Task instructions - Leave the pictures out and write out exactly the lines from the top of the entries through the line containing "COL = SC.collection".

Record extracts -
-- START --

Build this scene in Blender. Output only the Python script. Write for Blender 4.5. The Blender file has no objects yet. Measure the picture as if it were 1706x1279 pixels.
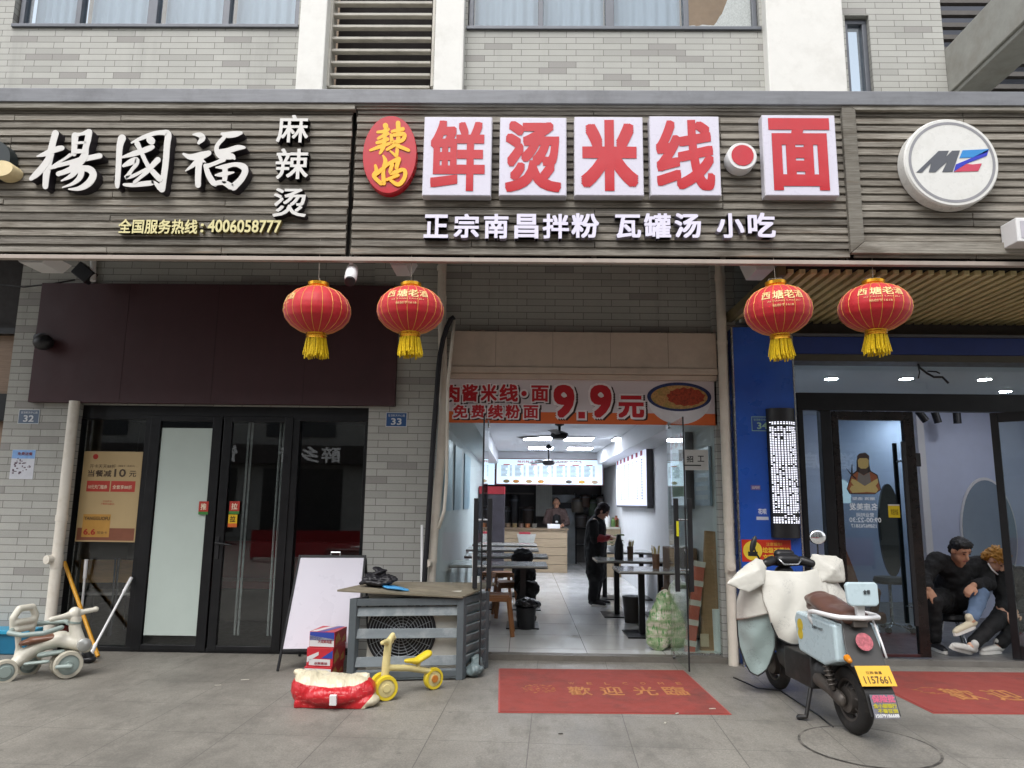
import bpy, bmesh, math, random
from math import sin, cos, pi, radians, sqrt, floor
from mathutils import Vector, Matrix, noise
random.seed(11)
SC = bpy.context.scene
COL = SC.collection

# ------------------------------------------------------------------ camera, sky, sun, exposure
FPX, EYE = 1205.0, 1.55
CR = (Matrix.Rotation(radians(0.91), 3, 'Z') @ Matrix.Rotation(radians(90 + 9.36), 3, 'X') @ Matrix.Rotation(radians(0.73), 3, 'Z'))
cam = bpy.data.objects.new('camera', bpy.data.cameras.new('camera'))
COL.objects.link(cam)
cam.data.sensor_width = 36
cam.data.lens = FPX / 1706 * 36
cam.data.clip_start, cam.data.clip_end = 0.05, 500
cam.matrix_world = Matrix.Translation((0, 0, EYE)) @ CR.to_4x4()
SC.camera = cam

SC.world = bpy.data.worlds.new('World')
SC.world.use_nodes = True
wn, wl = SC.world.node_tree.nodes, SC.world.node_tree.links
sky = wn.new('ShaderNodeTexSky')
sky.sky_type = 'NISHITA'
sky.sun_disc = False
sky.sun_elevation, sky.sun_rotation = radians(58), radians(200)
sky.air_density, sky.dust_density = 1.0, 3.0
hs = wn.new('ShaderNodeHueSaturation')
hs.inputs['Saturation'].default_value = 0.22
wl.new(sky.outputs[0], hs.inputs['Color'])
wl.new(hs.outputs[0], wn['Background'].inputs['Color'])
wn['Background'].inputs['Strength'].default_value = 0.15

sl = bpy.data.lights.new('sun', 'SUN')
sl.energy, sl.angle, sl.color = 0.55, radians(40), (1, 0.97, 0.93)
sun = bpy.data.objects.new('sun', sl)
COL.objects.link(sun)
sun.rotation_euler = (radians(32), 0, radians(-20))

SC.view_settings.view_transform = 'Standard'
SC.view_settings.look = 'None'
SC.view_settings.exposure = 1.2
SC.view_settings.gamma = 1
SC.render.engine = 'CYCLES'
SC.cycles.use_denoising = True
SC.cycles.max_bounces = 10
SC.cycles.transparent_max_bounces = 24
SC.cycles.caustics_reflective = SC.cycles.caustics_refractive = False

# ------------------------------------------------------------------ photograph pixel -> point in the place
def ray(x, y):
    return CR @ Vector(((x - 853) / FPX, (639.5 - y) / FPX, -1))
def P(x, y, Y):
    d = ray(x, y); return Vector((0, 0, EYE)) + d * (Y / d.y)
def G(x, y, z=0.0):
    d = ray(x, y); return Vector((0, 0, EYE)) + d * ((z - EYE) / d.z)
def PX(x, y, X):
    d = ray(x, y); return Vector((0, 0, EYE)) + d * (X / d.x)
def R(x0, y0, x1, y1, Y):
    "rectangle on the plane Y: X0, X1, Z0, Z1"
    xm, ym = (x0 + x1) / 2, (y0 + y1) / 2
    return P(x0, ym, Y).x, P(x1, ym, Y).x, P(xm, y1, Y).z, P(xm, y0, Y).z

# ------------------------------------------------------------------ mesh builder
def frame_of(d):
    d = Vector(d).normalized()
    a = Vector((0, 0, 1)) if abs(d.z) < 0.9 else Vector((1, 0, 0))
    u = a.cross(d).normalized()
    return u, d.cross(u), d

_glyphs = {}
def glyph(s, bold, res=3):
    k = (s, bold, res)
    if k in _glyphs: return _glyphs[k]
    cu = bpy.data.curves.new('t', 'FONT')
    cu.body, cu.size, cu.offset, cu.resolution_u = s, 1, bold, res
    ob = bpy.data.objects.new('t', cu)
    COL.objects.link(ob)
    dg = bpy.context.evaluated_depsgraph_get()
    me = bpy.data.meshes.new_from_object(ob.evaluated_get(dg))
    v = [(p.co.x, p.co.y) for p in me.vertices]
    f = [tuple(p.vertices) for p in me.polygons]
    bpy.data.objects.remove(ob); bpy.data.curves.remove(cu); bpy.data.meshes.remove(me)
    _glyphs[k] = (v, f)
    return v, f

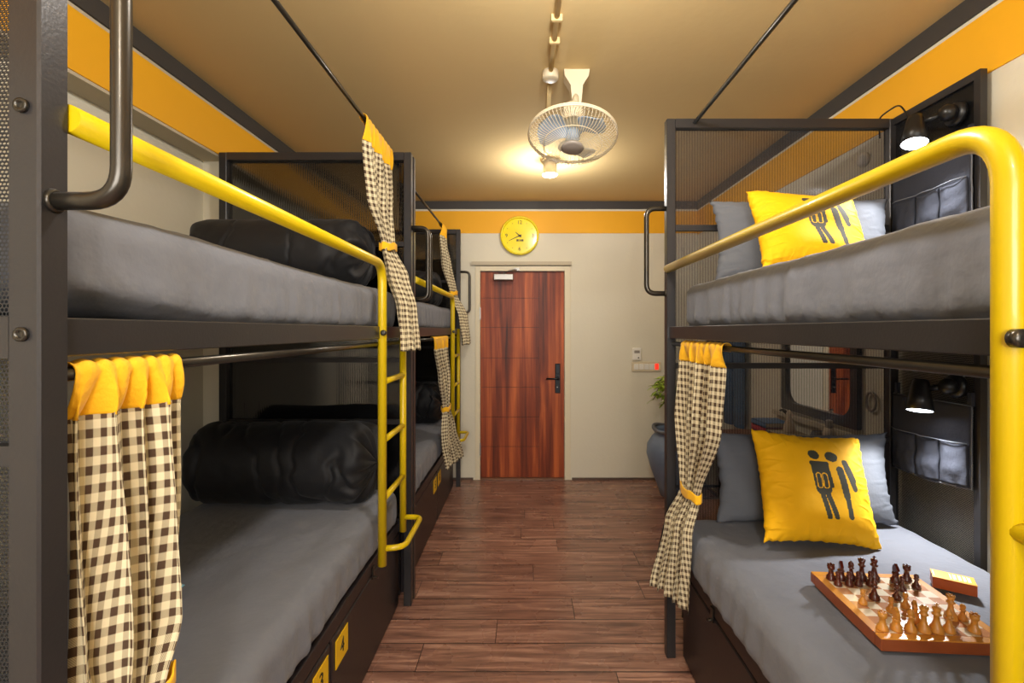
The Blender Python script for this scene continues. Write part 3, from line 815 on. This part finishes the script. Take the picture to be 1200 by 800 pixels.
# pillows of the right bunk
R_ = math.radians
pillow('bed_pillow', (1.165, 1.975, .655), .74, .37, .12, (R_(-11), 0, R_(-2)), 'grey pillow standing behind the yellow cushion on lower right bunk', 'grey pillows on the right bunk', 'pillow_grey', seed=2)
pillow('bed_pillow', (1.165, 1.985, 1.66), .74, .36, .12, (R_(-10), 0, R_(-3)), 'grey pillow standing behind the yellow cushion on upper right bunk', 'grey pillows on the right bunk', 'pillow_grey', seed=3)
pillow('printed_cushion', (1.096, 1.755, .662), .44, .415, .14, (R_(-23), R_(5), R_(2)), 'yellow cushion with two dark figures behind chess board on lower bunk', 'yellow cushions with printed figures', 'pillow_yellow', True, seed=4, cat='cushion')
pillow('printed_cushion', (1.098, 1.775, 1.675), .44, .365, .13, (R_(-26), R_(3), R_(2)), 'yellow cushion with two dark figures on upper right bunk', 'yellow cushions with printed figures', 'pillow_yellow', True, seed=5, cat='cushion')

# curtains
curtain('checked curtain hanging low at the near left bunk post', [
    (1.418, -.625, .65, -.625, .848, .012), (1.34, -.628, .65, -.612, .848, .015), (1.15, -.624, .65, -.60, .845, .019), (.98, -.618, .65, -.595, .835, .020),
    (.87, -.61, .67, -.60, .80, .012), (.74, -.60, .66, -.60, .83, .016), (.42, -.60, .66, -.60, .86, .018)], 1.335, .87, 4, .95, 1, 'checked curtains with yellow headers')
curtain('tall checked curtain tied at upper far end of near left bunk', [
    (2.400, -.70, 2.07, -.70, 2.475, .014), (2.28, -.695, 2.08, -.695, 2.465, .016), (2.05, -.69, 2.14, -.68, 2.44, .018),
    (1.86, -.675, 2.27, -.655, 2.38, .014), (1.72, -.640, 2.20, -.575, 2.38, .014), (1.56, -.575, 2.14, -.535, 2.38, .012), (1.36, -.54, 2.10, -.52, 2.38, .012)], 2.285, 1.86, 5, 1.2, 2, 'checked curtains with yellow headers')
curtain('checked curtain tied at upper far end of bunk beside the door', [
    (2.400, -.73, 4.14, -.73, 4.395, .014), (2.28, -.73, 4.14, -.72, 4.39, .015), (2.05, -.72, 4.18, -.69, 4.40, .016),
    (1.79, -.66, 4.25, -.63, 4.36, .013), (1.58, -.57, 4.16, -.53, 4.36, .012), (1.33, -.53, 4.08, -.50, 4.36, .012)], 2.285, 1.79, 5, 1.1, 3, 'checked curtains with yellow headers')
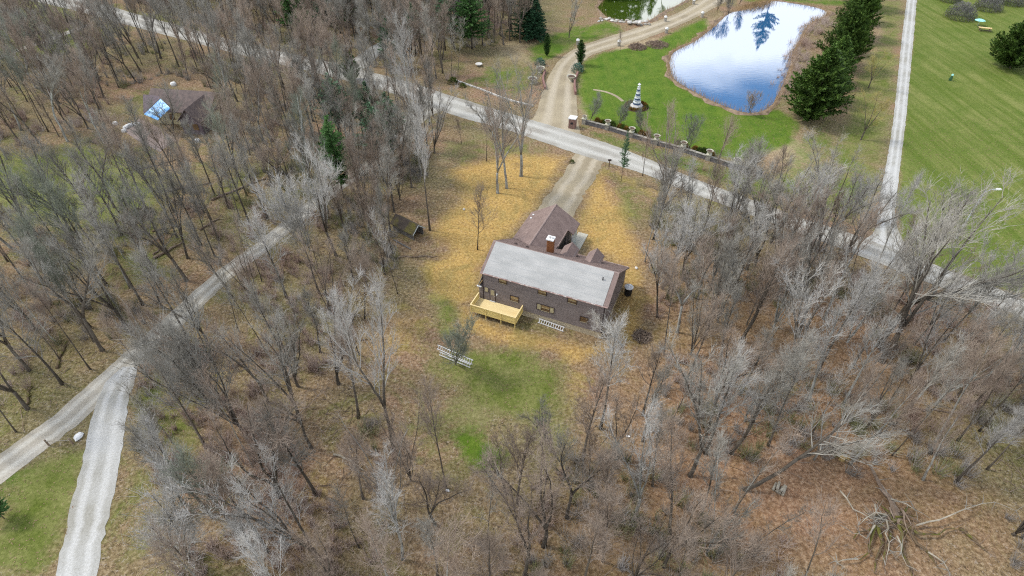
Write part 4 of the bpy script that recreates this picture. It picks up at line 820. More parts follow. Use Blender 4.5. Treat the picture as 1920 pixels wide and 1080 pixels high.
gi, go_ = ng.nodes.new('NodeGroupInput'), ng.nodes.new('NodeGroupOutput'); ip = ng.nodes.new('GeometryNodeInstanceOnPoints'); ci = ng.nodes.new('GeometryNodeCollectionInfo')
ci.inputs['Collection'].default_value = lib; ci.inputs['Separate Children'].default_value = True; ci.inputs['Reset Children'].default_value = True; ip.inputs['Pick Instance'].default_value = True
def na(nm, ty):
    n = ng.nodes.new('GeometryNodeInputNamedAttribute'); n.data_type = ty; n.inputs[0].default_value = nm; return n.outputs[0]
er = ng.nodes.new('FunctionNodeEulerToRotation')
l = ng.links.new; l(gi.outputs[0], ip.inputs['Points']); l(ci.outputs[0], ip.inputs['Instance']); l(na('idx', 'INT'), ip.inputs['Instance Index']); l(na('rz', 'FLOAT_VECTOR'), er.inputs[0]); l(er.outputs[0], ip.inputs['Rotation']); l(na('scl', 'FLOAT'), ip.inputs['Scale']); l(ip.outputs[0], go_.inputs[0])
fo.modifiers.new('scatter', 'NODES').node_group = ng

# evergreens placed
def ever(px, py, h, kind, name, label, group=None, wide=1.0):
    x, y = g(px, py); (tme, cme), h0 = EV[kind]; s_ = h/h0; o = thing(name, label, 'tree', (x, y, 0), random.uniform(0, 6.28), group)
    for nm, me_ in (('trunk', tme), ('crown', cme)): inst(nm, me_, o, (0, 0, 0), 0, (s_*wide, s_*wide, s_))
    return o
GE = 'row of dark evergreens along the pond'
EL = ['nearest and largest dark evergreen of the row beside the pond', 'second evergreen from the near end of the pond row', 'third evergreen from the near end of the pond row', 'fourth evergreen from the near end of the pond row', 'fifth evergreen from the near end of the pond row', 'sixth evergreen from the near end of the pond row', 'evergreen of the pond row just below the top edge', 'evergreen of the pond row cut by the top edge', 'last evergreen of the pond row, mostly above the photo edge']
for (px, py, h, k_, wd), lb in zip(((1517, 224, 13.5, 'yew', 1.05), (1543, 190, 10, 'yew2', .95), (1556, 158, 10, 'yew', .9), (1570, 128, 13, 'yew2', 1.0), (1584, 100, 9.5, 'yew', .9), (1594, 72, 13, 'yew', 1.0), (1606, 42, 10.5, 'yew2', .95), (1616, 16, 13, 'yew', 1.0), (1626, -14, 11, 'yew2', 1.0)), EL):
    ever(px, py, h, k_, 'evergreen_tree', lb, GE, wd)
ever(1893, 128, 11, 'yew2', 'evergreen_tree', 'big dark spreading evergreen at the right edge of the mown field', None, 1.25)
ever(990, 70, 15, 'spruce', 'spruce_tree', 'taller dark spruce at the edge of the far lawn', None, 1.2); ever(1003, 75, 10, 'spruce', 'spruce_tree', 'shorter bluish spruce in front of the taller one', None, 1.25)
ever(885, 92, 14, 'pine', 'pine_tree', 'bright green pine standing above the road bend near the spruces', None, 1.25); ever(862, 60, 13, 'pine', 'pine_tree', 'dull green pine behind the bright green one', None, 1.15)
ever(660, 152, 6.5, 'yew2', 'evergreen_tree', 'dark bushy evergreen by the road where the woods drive turns off', None, .8)
ever(700, 262, 11, 'pine2', 'pine_tree', 'hazy green pine at the lane end below the road bend', None, 1.35); ever(735, 285, 11, 'pine2', 'pine_tree', 'sparse grey green pine right of the lane end', None, 1.35); ever(712, 318, 12, 'pine2', 'pine_tree', 'grey green pine below the lane end, nearest the straw', None, 1.25); ever(640, 270, 13, 'pine2', 'pine_tree', 'hazy green pine in the woods left of the lane end', None, 1.35); ever(645, 372, 14, 'pine', 'pine_tree', 'green pine among bare trees at the lane bend', None, .75)
for px, py, k_, lb in [(655, 60, 'pine', 'green pine at the top of the woods left of the woods drive'), (690, 40, 'pine2', 'grey green pine on the left edge of the woods drive'), (620, 40, 'spruce', 'dark spruce in the woods well left of the woods drive'), (760, 30, 'pine2', 'sparse pine left of the woods drive near the top edge'), (725, 12, 'pine', 'green pine at the top edge left of the woods drive'), (810, 52, 'pine', 'wide green pine right of the woods drive'), (640, 5, 'spruce', 'dark spruce at the top edge, farthest left of the conifers'), (900, 5, 'spruce', 'dark spruce at the top edge above the bright green pine')]: ever(px, py, 15, k_, 'pine_tree' if k_ != 'spruce' else 'spruce_tree', lb, 'conifers along the top edge', 1.15)
for px, py, h, lb in ((1128, -6, 17, 'dark spruce beyond the small pond, left of its shore'), (1152, -24, 20, 'dark spruce beyond the small pond, second from its left shore'), (1178, -42, 21, 'dark spruce beyond the small pond, mirrored in green water'), (1205, -58, 20, 'dark spruce beyond the small pond, second from the right'), (1232, -72, 18, 'dark spruce beyond the small pond, farthest one')): ever(px, py, h, 'spruce', 'spruce_tree', lb, 'spruces beyond the small pond')
for px, py, h, k_, lb in [(835, 95, 14, 'pine2', 'loose grey green pine left of the bright green pine'), (780, 105, 12, 'pine2', 'loose green pine in the woods above the road bend'), (560, 70, 13, 'pine', 'green pine in the upper woods, farthest left of the pines'), (735, 130, 11, 'pine2', 'sparse green pine by the foot of the woods drive'), (935, 20, 13, 'pine', 'green pine at the top edge left of the dark spruce pair')]: ever(px, py, h, k_, 'pine_tree', lb, 'pines in the upper woods', 1.15)
ever(1087, 122, 5.6, 'arb', 'arborvitae', 'narrow green arborvitae at the right side of the pond driveway', None, 1.35); ever(1025, 105, 5.2, 'arb', 'arborvitae', 'narrow dark arborvitae at the left side of the pond driveway', None, 1.1)
ever(8, 972, 4, 'pine', 'pine_tree', 'small bright green pine at the left edge by the lane end', None, 1.0)

# ------------------------------------------------------------------ brushwood, fallen sticks
def brush(name, label, pts, m, seed, hh=(.8, 3.0), n=34):
    r = random.Random(seed); b_ = MB()
    for x, y in pts:
        h = r.uniform(*hh); c_ = Vector((x, y, 0)); sp = r.uniform(.4, 1.1)
        for _ in range(n):
            a = r.uniform(0, 6.28); q = c_+Vector((math.cos(a), math.sin(a), 0))*r.uniform(0, sp*.6); e = q+Vector((math.cos(a)*sp*r.uniform(.2, 1.1), math.sin(a)*sp*r.uniform(.2, 1.1), h*r.uniform(.4, 1.05)))
            b_.cone(q, e, .022)
            if r.random() < .8: m_ = q.lerp(e, r.uniform(.3, .8)); b_.cone(m_, m_+Vector((r.gauss(0, .35), r.gauss(0, .35), r.uniform(.1, .6)))*h*.4, .013)
    return tag(b_.build(name, m), label, None, None, 'stuff')
bp_ = {0: [], 1: [], 2: []}; sticks = []
rr = random.Random(5)
for nm, poly, *_ in RG[1:6]:
    W = np.array(G(poly)); lo, hi = W.min(0), W.max(0); area = (hi[0]-lo[0])*(hi[1]-lo[1]); n = int(area*(.60 if nm in ('M', 'R') else .30))
    P = np.c_[np.random.uniform(lo[0], hi[0], n), np.random.uniform(lo[1], hi[1], n)]; P = P[(sdist(P, W) > 0) & (P[:, 1] > 12) & (np.abs(P[:, 0]) < P[:, 1]*1.05+35)]
    for Yd in YARD: P = P[sdist(P, Yd) < 0]
    for x, y in P:
        if mn.noise((x*.09, y*.09, 2)) > -.08 and road_gap(x, y) > .6: bp_[0 if mn.noise((x*.05, y*.05, 9)) > .05 else (2 if random.random() < .35 else 1)].append((x, y))
        elif road_gap(x, y) > .3: sticks.append((x, y))
print('brush', len(bp_[0]), len(bp_[1]), len(sticks))
brush('brushwood', 'pinkish brown brush of thin shoots under the bare trees', bp_[0], M['brush'], 1); brush('brushwood', 'greyish brush of thin shoots under the bare trees', bp_[1], M['brush_grey'], 2); brush('brushwood', 'olive green brush just coming into leaf under the trees', bp_[2], M['brush_green'], 3)
b = MB(); r = random.Random(9)
for x, y in sticks[:6000]:
    a = r.uniform(0, 6.28); L_ = r.uniform(.5, 3.0)**1; p = Vector((x, y, .05)); m_ = p+Vector((math.cos(a), math.sin(a), 0))*L_*.5+Vector((0, 0, r.uniform(0, .2))); a += r.gauss(0, .3); e = m_+Vector((math.cos(a), math.sin(a), -.02))*L_*.5
    b.tube([p, m_, e], [r.uniform(.02, .05), .025, .01], 3, False)
tag(b.build('fallen_sticks', M['dead_wood']), 'scattered fallen sticks and branches on the leaf litter', None, None, 'stuff')
b = MB()
NL_ = 60000; rg = np.random.RandomState(5); ly = 14+96*rg.rand(NL_)**.8; lx = (rg.rand(NL_)*2-1)*(ly*.95+25); LP_ = np.c_[lx, ly]; keep = np.ones(NL_, bool)
for a_, hw_ in ROADS:
    for st in range(0, NL_, 4000):
        d_ = np.hypot(LP_[st:st+4000, 0][:, None]-a_[::3, 0], LP_[st:st+4000, 1][:, None]-a_[::3, 1])-hw_[::3]; keep[st:st+4000] &= d_.min(1) > .2
for x, y in LP_[keep]:   # leaves lying on the litter and straw
    z = .03+.05*r.random(); s_ = r.uniform(.05, .12); a = r.uniform(0, 6.28); ca, sa = math.cos(a)*s_, math.sin(a)*s_
    b.quad((x-ca, y-sa, z), (x+sa*.6, y-ca*.6, z+r.uniform(0, .05)), (x+ca, y+sa, z))
tag(b.build('leaf_litter', M['litter_leaf']), 'dry brown leaves lying over the forest floor', None, None, 'stuff')

# ------------------------------------------------------------------ fallen logs
def log(p, q, rad, label, m='dead_wood', group='fallen logs in the woods'):
    P, Q_ = Vector((*g(*p), rad*.8)), Vector((*g(*q), rad*.8)); c_ = (P+Q_)/2; r = thing('fallen_log', label, 'log', (c_.x, c_.y, 0), 0, group); c_.z = 0
    k = 6; pts = [P.lerp(Q_, i/k)-c_+Vector((random.gauss(0, .12), random.gauss(0, .12), 0)) for i in range(k+1)]
    MB().tube(pts, [rad*(1-.55*i/k) for i in range(k+1)], 7).build('stem', M[m], r)
    for _ in range(3):
        b0 = pts[random.randint(2, 5)]; v = Vector((random.gauss(0, 1), random.gauss(0, 1), .5)).normalized()*random.uniform(.6, 1.6); MB().tube([b0, b0+v], [rad*.35, .02], 5).build('branch', M[m], r)
for p, q, rad, lb, m_ in [((287, 487), (345, 455), .22, 'dark fallen log nearest the lane in the left woods', 'dead_wood'), ((288, 478), (306, 462), .14, 'short fallen log beside the longer dark one', 'dead_wood'), ((285, 434), (335, 425), .14, 'thin log below the mossy mound', 'dead_wood'), ((375, 432), (410, 412), .16, 'log between two slim trunks in the left woods', 'dead_wood'),
    ((320, 358), (395, 345), .2, 'long log lying right of the green clearing', 'dead_wood'), ((350, 402), (385, 388), .15, 'log lying above the slim trunks', 'dead_wood'), ((395, 376), (500, 335), .2, 'longest log, pointing at the small green patch', 'dead_wood'), ((260, 320), (330, 300), .15, 'log below the far left house', 'dead_wood'), ((105, 690), (125, 640), .16, 'mossy log at the far left corner', 'moss_wood'), ((48, 765), (60, 725), .15, 'mossy log near the left photo edge', 'moss_wood'),
    ((745, 483), (822, 480), .10, 'thin straight pole on the ground below the mossy shed', 'dead_wood'), ((624, 850), (682, 880), .13, 'pale peeled log in the woods left of the back yard', 'pale_wood'), ((1000, 920), (1026, 892), .16, 'reddish log below the emerald grass', 'dead_wood'), ((440, 690), (475, 668), .14, 'short log beside the lane, left of the pale tree', 'dead_wood'), ((1690, 655), (1725, 675), .15, 'log on the dark ground right of the great trees', 'dead_wood'),
    ((1730, 770), (1820, 775), .12, 'log in the shaded woods on the right', 'dead_wood'), ((690, 330), (735, 312), .13, 'dead branch on the litter near the lane end', 'pale_wood'), ((800, 590), (690, 610), .0, '', '')]:
    if rad: log(p, q, rad, lb, m_)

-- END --

Solved problem -
Build this scene in Blender. Output only the Python script. Write for Blender 4.5. The Blender file has no objects yet. Measure the picture as if it were 1706x1279 pixels.
import bpy, bmesh, math, random
from math import sin, cos, pi, radians, sqrt, floor
from mathutils import Vector, Matrix, noise
random.seed(11)
SC = bpy.context.scene
COL = SC.collection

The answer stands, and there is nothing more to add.